IT Infrastructures

We advise companies and law firms on international IT, cloud, and data structures. We examine which laws apply to digital business models, how terms and conditions can be legally integrated, and what requirements arise from server location, market targeting, data protection, and EU compliance. We particularly support cross-border digital sales models, cloud architectures, platform structures, international data flows, and legal assessments of IT and e-commerce issues.

Building IT Infrastructures

We advise companies on the legal setup and structuring of IT infrastructures. We support the selection, implementation, and contractual safeguarding of cloud services, SaaS solutions, hosting models, interfaces, databases, security concepts, and external IT service providers.

We ensure that technical decisions are legally sound from the outset. This includes clear responsibilities, reliable service descriptions, Service Level Agreements, data protection and security requirements, usage rights, documentation obligations, exit clauses, and data handover regulations.

In this way, we help companies build IT infrastructures that are not only functional and scalable, but also contractually sound, data protection compliant, and organizationally robust.

Server Location, Cloud Architecture, and Market Targeting

We assess the legal significance of server locations, cloud regions, databases, and international IT service providers for a digital business model. Especially with modern cloud infrastructures, a purely technical perspective is insufficient.

We analyze where systems are operated, where data is stored or processed, which service providers are involved, and from which countries systems are accessed. At the same time, we examine which markets are actively targeted and whether this makes German or European law relevant.

We translate technical infrastructure decisions into legal risk areas. These include cloud contracts, data localization, subcontractors, access rights, audit rights, availabilities, security requirements, and exit scenarios.

Data Flows and Third-Country Transfers

We examine international data flows and data protection requirements for cross-border IT infrastructures. As soon as personal data of customers, business partners, employees, or users is processed, the technical data flows must be legally classified and documented.

We advise on data processing agreements, joint controllership, third-country transfers, Standard Contractual Clauses, Transfer Impact Assessments, technical and organizational measures, deletion concepts, and data protection information.

Especially in digital sales, data protection issues are closely linked to IT infrastructure. Tracking, CRM, newsletters, payment, fulfillment, retargeting, customer accounts, support tickets, and analytics tools often intertwine and therefore should not be examined in isolation.

Terms and Conditions, IT Contracts, and Digital Contracting

We advise on terms and conditions and IT contracts for international digital business models. This involves not just individual clauses, but the question of whether contract structure, technical implementation, and market targeting align.

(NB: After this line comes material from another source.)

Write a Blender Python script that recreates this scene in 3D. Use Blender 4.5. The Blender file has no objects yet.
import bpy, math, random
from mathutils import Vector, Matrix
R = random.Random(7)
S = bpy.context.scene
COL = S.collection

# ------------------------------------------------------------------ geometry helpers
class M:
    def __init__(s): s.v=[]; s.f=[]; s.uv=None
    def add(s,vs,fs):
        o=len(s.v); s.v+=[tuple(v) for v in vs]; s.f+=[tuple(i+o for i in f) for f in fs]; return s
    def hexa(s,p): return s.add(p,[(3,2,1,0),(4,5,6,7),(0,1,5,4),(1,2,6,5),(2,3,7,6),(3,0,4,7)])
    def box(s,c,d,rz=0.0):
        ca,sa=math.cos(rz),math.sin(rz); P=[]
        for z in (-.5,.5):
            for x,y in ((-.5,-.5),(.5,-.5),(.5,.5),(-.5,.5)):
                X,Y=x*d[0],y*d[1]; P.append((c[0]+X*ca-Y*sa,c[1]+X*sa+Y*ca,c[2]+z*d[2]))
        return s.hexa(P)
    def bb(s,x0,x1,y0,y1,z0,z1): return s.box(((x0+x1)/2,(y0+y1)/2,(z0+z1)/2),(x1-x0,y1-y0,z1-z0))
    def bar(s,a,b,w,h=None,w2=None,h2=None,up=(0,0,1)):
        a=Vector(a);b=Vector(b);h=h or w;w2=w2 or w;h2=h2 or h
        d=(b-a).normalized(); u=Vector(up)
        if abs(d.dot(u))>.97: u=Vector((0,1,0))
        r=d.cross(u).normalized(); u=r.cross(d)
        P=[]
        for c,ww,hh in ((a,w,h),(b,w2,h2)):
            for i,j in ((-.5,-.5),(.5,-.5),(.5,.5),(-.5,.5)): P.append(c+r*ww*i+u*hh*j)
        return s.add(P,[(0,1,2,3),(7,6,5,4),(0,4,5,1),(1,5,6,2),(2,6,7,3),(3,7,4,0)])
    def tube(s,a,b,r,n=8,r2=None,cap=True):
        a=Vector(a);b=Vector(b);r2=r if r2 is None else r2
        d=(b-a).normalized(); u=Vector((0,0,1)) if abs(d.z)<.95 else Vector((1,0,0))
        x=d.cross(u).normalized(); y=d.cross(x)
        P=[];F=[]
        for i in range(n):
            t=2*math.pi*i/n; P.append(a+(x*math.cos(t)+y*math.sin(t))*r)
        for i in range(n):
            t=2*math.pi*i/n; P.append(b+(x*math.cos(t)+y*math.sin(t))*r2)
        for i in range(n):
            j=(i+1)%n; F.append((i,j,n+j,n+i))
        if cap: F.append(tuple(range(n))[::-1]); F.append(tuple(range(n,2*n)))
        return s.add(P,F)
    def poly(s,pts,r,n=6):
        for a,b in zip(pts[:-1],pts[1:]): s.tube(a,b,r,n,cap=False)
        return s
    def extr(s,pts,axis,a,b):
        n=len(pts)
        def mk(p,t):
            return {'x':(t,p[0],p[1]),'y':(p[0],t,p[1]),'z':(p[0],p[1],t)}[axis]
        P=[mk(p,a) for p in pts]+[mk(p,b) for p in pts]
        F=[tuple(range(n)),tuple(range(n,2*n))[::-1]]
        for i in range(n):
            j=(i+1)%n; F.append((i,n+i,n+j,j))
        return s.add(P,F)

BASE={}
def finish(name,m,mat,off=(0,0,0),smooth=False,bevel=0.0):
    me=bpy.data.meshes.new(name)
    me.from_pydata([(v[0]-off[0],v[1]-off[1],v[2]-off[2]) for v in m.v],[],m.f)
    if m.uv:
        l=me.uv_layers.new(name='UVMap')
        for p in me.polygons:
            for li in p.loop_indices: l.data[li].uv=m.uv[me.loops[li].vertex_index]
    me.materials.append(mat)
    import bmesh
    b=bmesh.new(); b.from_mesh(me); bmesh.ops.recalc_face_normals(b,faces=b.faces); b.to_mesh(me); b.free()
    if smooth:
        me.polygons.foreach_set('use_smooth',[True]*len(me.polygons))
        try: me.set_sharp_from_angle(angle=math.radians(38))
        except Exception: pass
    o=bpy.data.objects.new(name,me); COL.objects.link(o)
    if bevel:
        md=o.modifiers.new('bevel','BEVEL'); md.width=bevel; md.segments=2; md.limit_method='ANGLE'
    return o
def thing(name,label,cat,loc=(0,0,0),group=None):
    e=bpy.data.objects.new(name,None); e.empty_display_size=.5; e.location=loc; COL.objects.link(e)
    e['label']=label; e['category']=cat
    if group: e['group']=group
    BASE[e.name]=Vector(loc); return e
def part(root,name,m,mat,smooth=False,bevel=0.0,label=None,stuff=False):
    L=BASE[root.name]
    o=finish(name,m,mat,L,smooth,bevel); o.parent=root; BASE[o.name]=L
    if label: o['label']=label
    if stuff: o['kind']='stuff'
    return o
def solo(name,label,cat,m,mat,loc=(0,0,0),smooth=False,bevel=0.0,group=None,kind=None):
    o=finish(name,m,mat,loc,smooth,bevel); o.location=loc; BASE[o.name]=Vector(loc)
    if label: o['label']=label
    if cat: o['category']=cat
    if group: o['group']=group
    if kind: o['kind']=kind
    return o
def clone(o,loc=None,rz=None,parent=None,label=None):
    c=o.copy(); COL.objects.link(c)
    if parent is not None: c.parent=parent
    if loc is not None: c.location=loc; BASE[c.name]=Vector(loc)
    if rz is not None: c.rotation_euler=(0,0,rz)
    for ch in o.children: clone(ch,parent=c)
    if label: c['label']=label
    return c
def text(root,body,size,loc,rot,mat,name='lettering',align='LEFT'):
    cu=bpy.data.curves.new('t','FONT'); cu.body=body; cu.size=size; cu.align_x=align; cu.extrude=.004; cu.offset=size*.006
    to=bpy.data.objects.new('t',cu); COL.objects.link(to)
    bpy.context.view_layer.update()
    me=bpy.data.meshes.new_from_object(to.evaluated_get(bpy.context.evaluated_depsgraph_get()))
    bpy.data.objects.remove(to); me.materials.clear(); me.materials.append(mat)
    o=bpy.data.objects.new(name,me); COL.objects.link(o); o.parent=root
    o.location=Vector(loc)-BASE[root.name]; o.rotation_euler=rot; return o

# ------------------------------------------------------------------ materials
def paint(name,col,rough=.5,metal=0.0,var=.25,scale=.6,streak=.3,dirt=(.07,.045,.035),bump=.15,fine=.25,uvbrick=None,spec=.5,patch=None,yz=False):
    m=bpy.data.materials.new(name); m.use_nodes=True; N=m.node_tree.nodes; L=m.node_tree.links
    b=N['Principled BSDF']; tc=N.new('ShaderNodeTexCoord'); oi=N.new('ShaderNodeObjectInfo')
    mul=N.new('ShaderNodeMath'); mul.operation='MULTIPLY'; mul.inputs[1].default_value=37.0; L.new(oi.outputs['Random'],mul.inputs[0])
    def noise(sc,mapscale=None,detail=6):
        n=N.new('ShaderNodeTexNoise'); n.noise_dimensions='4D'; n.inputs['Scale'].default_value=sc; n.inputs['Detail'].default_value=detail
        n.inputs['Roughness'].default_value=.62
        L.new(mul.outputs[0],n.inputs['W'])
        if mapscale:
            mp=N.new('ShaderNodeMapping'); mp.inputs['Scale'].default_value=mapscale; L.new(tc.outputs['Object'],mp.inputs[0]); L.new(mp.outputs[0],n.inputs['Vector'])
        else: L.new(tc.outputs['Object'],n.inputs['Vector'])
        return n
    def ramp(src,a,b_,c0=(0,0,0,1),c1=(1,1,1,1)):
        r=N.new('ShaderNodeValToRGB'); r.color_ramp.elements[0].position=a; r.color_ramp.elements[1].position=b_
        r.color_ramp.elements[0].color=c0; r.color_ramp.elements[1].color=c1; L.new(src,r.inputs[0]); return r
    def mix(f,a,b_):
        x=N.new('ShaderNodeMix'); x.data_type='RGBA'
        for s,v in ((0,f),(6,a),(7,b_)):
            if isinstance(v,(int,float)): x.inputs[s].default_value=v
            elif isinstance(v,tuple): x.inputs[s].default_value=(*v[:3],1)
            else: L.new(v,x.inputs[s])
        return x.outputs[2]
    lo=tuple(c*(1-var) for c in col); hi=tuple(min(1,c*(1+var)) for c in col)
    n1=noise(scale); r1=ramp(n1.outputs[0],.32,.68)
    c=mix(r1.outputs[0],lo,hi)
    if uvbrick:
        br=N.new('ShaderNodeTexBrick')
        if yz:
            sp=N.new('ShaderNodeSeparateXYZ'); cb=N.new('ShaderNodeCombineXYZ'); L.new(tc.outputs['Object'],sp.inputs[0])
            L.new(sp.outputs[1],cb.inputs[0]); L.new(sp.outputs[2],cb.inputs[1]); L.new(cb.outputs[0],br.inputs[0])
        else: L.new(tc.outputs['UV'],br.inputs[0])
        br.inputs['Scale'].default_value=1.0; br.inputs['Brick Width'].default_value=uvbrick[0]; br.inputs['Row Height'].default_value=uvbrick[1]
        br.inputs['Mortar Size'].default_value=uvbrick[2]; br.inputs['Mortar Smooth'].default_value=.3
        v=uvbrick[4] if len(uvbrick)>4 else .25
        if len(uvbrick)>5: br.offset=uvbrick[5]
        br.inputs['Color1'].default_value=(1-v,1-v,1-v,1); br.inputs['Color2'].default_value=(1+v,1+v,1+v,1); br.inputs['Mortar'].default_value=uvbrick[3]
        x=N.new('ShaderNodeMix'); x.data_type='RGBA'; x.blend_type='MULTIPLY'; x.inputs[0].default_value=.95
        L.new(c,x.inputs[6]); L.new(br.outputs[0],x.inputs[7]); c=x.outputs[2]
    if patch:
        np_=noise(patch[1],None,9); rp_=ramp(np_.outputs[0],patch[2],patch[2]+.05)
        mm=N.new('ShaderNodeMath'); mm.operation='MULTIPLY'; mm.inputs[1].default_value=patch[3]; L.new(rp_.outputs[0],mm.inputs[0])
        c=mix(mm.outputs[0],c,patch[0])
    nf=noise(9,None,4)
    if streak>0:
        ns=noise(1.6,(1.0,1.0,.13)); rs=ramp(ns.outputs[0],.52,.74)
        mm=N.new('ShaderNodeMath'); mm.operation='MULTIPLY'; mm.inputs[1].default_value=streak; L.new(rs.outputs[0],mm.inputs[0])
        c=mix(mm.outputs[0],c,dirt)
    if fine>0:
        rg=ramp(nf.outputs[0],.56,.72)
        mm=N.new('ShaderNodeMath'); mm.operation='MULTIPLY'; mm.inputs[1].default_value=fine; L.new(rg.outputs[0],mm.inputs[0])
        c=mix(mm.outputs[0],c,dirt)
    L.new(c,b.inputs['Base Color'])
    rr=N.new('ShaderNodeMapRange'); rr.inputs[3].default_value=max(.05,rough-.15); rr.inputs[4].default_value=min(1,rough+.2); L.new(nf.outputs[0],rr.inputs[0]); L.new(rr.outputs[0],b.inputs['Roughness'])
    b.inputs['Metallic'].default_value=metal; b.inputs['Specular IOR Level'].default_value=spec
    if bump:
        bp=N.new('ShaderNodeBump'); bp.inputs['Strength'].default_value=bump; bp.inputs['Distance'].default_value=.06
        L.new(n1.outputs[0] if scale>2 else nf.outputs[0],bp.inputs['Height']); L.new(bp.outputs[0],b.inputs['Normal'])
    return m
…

We examine how terms and conditions can be effectively incorporated into digital contracts, which law can be chosen, and what limitations must be observed regarding liability, warranty, service descriptions, support, availability, usage rights, data access, and termination.

We design and review SaaS agreements, cloud agreements, licensing terms, platform terms, reseller portal terms, Service Level Agreements, data protection addenda, subcontractor arrangements, and exit clauses.

We ensure that contract documents reflect the technical reality. To do this, we clarify, among other things, where the service is provided, who has access to systems and data, what availability levels are guaranteed, and what obligations customers, providers, and service providers have.

Frequently asked questions:

What do we mean by Cross-Border IT?

By Cross-Border IT, we mean international IT, cloud, and data structures that operate across national borders. These include cloud systems, server locations, SaaS applications, payment service providers, CRM systems, platforms, support structures, and digital sales channels. We examine what legal requirements arise from these and how they can be reflected contractually and organizationally.

When does a digital offering target the German or European market?

We assess market targeting based on various criteria. Relevant factors can include German-language content, delivery to Germany or the EU, prices in Euros, targeted advertising, local domains, German-speaking support, European references, or the explicit addressing of European business customers. The more strongly an offering is geared towards a market, the more likely its legal requirements become relevant.

When should a Cross-Border IT structure be legally reviewed?

We recommend a review particularly before an EU market entry, when establishing international online shops or reseller portals, when introducing new cloud or SaaS systems, when using foreign service providers, when international data flows change, or before concluding significant IT contracts. The earlier we are involved, the better technical and contractual structures can be designed to be legally compliant.